## START

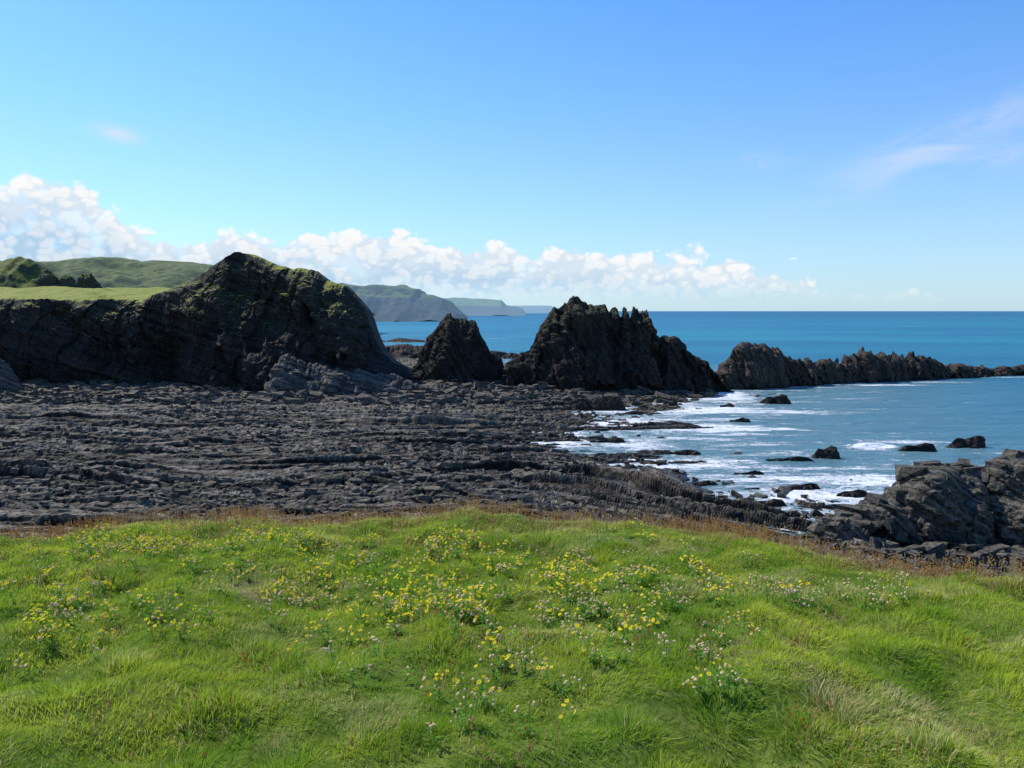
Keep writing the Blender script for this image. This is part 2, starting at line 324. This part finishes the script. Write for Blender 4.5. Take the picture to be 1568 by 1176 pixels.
boulders('boulders',900,(36,75),(66,84),.5,2.4,M_crop,lambda x,y:np.maximum(shore_h(x,y),.1),6,None)
# ---------------- sea ----------------
def sea():
    xs=np.concatenate([[-40000,-15000,-5000,-1500,-500,-250],np.arange(-100,340,.75),[360,400,480,600,900,1500,3000,8000,20000,45000]])
    ys=[15.,40.,60.]
    while ys[-1]<60000: ys.append(ys[-1]+max(.5,min(.5+(ys[-1]-200)*.006,1e9) if ys[-1]>200 else .5)*(1 if ys[-1]<700 else 4))
    ys=np.array(ys); X,Y=np.meshgrid(xs,ys)
    b=base_h(X,np.clip(Y,0,425))
    b=np.where(Y>425,-3,b)
    n=fbm(X/16,Y/9,3.,4)
    inner=sst(95,120,Y)*sst(275,250,Y)+.6*sst(120,95,Y)
    foam=np.exp(-(np.maximum(0,-(b+.05))/.5)**2)*(.75+.6*n)*(.35+.65*inner)
    foam+=.6*np.exp(-((b+.75)/.55)**2)*sst(-.3,.5,fbm(X/20,Y/4,6.,3))
    foam+=.5*np.exp(-((b+1.5)/.6)**2)*sst(-.1,.5,fbm(X/18,Y/3.5,16.,3))*sst(90,110,Y)
    def blob(x,y,sx,sy,a):
        return a*np.exp(-((X-x+.15*(Y-y))/sx)**2-((Y-y)/sy)**2)
    for x,y,sx,sy,a in ((66,144,4.5,1.6,1.3),(88,138,9,1.2,.8),(62,236,8,20,1.1),(54,200,13,7,.9),(40,170,13,10,.8),(70,196,6,2,.9),(58,168,3,1.6,1.1),(76,122,10,5,.7),(56,112,14,10,.5),(46,98,9,8,.5),(86,262,16,2.5,.9),(128,268,14,3,1.),(150,279,20,3,.8),(190,300,20,3,.9),(75,150,12,3,.6),
        (-8,470,14,5,1.),(-20,720,25,5,1.),(-10,735,15,4,.8),(-60,680,18,5,.9),(70,390,8,3,.7),(-60,560,20,6,.5),(-150,1150,60,16,.8)):
        foam+=blob(x,y,sx,sy,a)
    near=sst(600,200,Y)
    Z=near*(.12*fbm(X/9,Y/4,1.,3)+.15*perlin(X/30,Y/9,7.))
    Z+= .9*np.exp(-((X-66+.2*(Y-144))/5)**2-((Y-145)/1.2)**2)
    shallow=sst(-3.4,-.2,b)*near+.3*sst(420,180,Y)
    return grid('sea',X,Y,Z,[M_sea],True,{'foam':np.minimum(foam,1.15),'shallow':shallow})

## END

:: TO BE DONE ::
Repeat the material above in full and unchanged, minus its images.

:: RESULT OF THIS EXERCISE ::
Keep writing the Blender script for this image. This is part 2, starting at line 324. This part finishes the script. Write for Blender 4.5. Take the picture to be 1568 by 1176 pixels.
boulders('boulders',900,(36,75),(66,84),.5,2.4,M_crop,lambda x,y:np.maximum(shore_h(x,y),.1),6,None)
# ---------------- sea ----------------
def sea():
    xs=np.concatenate([[-40000,-15000,-5000,-1500,-500,-250],np.arange(-100,340,.75),[360,400,480,600,900,1500,3000,8000,20000,45000]])
    ys=[15.,40.,60.]
    while ys[-1]<60000: ys.append(ys[-1]+max(.5,min(.5+(ys[-1]-200)*.006,1e9) if ys[-1]>200 else .5)*(1 if ys[-1]<700 else 4))
    ys=np.array(ys); X,Y=np.meshgrid(xs,ys)
    b=base_h(X,np.clip(Y,0,425))
    b=np.where(Y>425,-3,b)
    n=fbm(X/16,Y/9,3.,4)
    inner=sst(95,120,Y)*sst(275,250,Y)+.6*sst(120,95,Y)
    foam=np.exp(-(np.maximum(0,-(b+.05))/.5)**2)*(.75+.6*n)*(.35+.65*inner)
    foam+=.6*np.exp(-((b+.75)/.55)**2)*sst(-.3,.5,fbm(X/20,Y/4,6.,3))
    foam+=.5*np.exp(-((b+1.5)/.6)**2)*sst(-.1,.5,fbm(X/18,Y/3.5,16.,3))*sst(90,110,Y)
    def blob(x,y,sx,sy,a):
        return a*np.exp(-((X-x+.15*(Y-y))/sx)**2-((Y-y)/sy)**2)
    for x,y,sx,sy,a in ((66,144,4.5,1.6,1.3),(88,138,9,1.2,.8),(62,236,8,20,1.1),(54,200,13,7,.9),(40,170,13,10,.8),(70,196,6,2,.9),(58,168,3,1.6,1.1),(76,122,10,5,.7),(56,112,14,10,.5),(46,98,9,8,.5),(86,262,16,2.5,.9),(128,268,14,3,1.),(150,279,20,3,.8),(190,300,20,3,.9),(75,150,12,3,.6),
        (-8,470,14,5,1.),(-20,720,25,5,1.),(-10,735,15,4,.8),(-60,680,18,5,.9),(70,390,8,3,.7),(-60,560,20,6,.5),(-150,1150,60,16,.8)):
        foam+=blob(x,y,sx,sy,a)
    near=sst(600,200,Y)
    Z=near*(.12*fbm(X/9,Y/4,1.,3)+.15*perlin(X/30,Y/9,7.))
    Z+= .9*np.exp(-((X-66+.2*(Y-144))/5)**2-((Y-145)/1.2)**2)
    shallow=sst(-3.4,-.2,b)*near+.3*sst(420,180,Y)
    return grid('sea',X,Y,Z,[M_sea],True,{'foam':np.minimum(foam,1.15),'shallow':shallow})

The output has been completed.